La sociologue utilise “Afros in San Juan” comme plateforme d’analyse des dynamiques socio-raciales. “Les initiatives comme Afros In San Juan sont totalement nécessaires de nos jours parce-qu’elles exposent les personnes invisibles dans de multiples scénarios. Cela permet de visibiliser les portoricains noirs, de reconnaître leur beauté, leur humanité et d’éviter les stéréotypes liés à une vision eurocentrique de la beauté qui prévalent ici. Le cheveu naturel est une question éminemment politique pour beaucoup de résidents Noirs de l’île. Ce n’est pas la seule, mais elle fait partie des plus importante.”

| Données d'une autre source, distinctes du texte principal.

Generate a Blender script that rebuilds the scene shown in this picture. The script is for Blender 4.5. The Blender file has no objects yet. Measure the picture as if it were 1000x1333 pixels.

En plus d’un racisme systémique, la représentation des afros-portoricains dans les médias serait très infime selon la sociologue. “Par exemple, quand c’est le cas dans les films, il s’agit surtout de stéréotypes importés des Etats-Unis où la femme a souvent le rôle d’une femmes de ménage, où il y’a une hypersexualisation des hommes et femmes noirs, sans parler des stéréotypes locaux généralement véhiculés sur l’île en lien avec des scènes dites traditionnelles de danse, musique, nourriture et de sport. Ce qui est très limité et réducteur.”, rapporte Barbara L. Abadía-Rexach.
Avec Afros in San Juan, l’appareil photo de Valerie Moreno célèbre des tranches de vie, la beauté des corps noirs, des cheveux naturels et participe à déconstruire des mythes et clichés tenaces.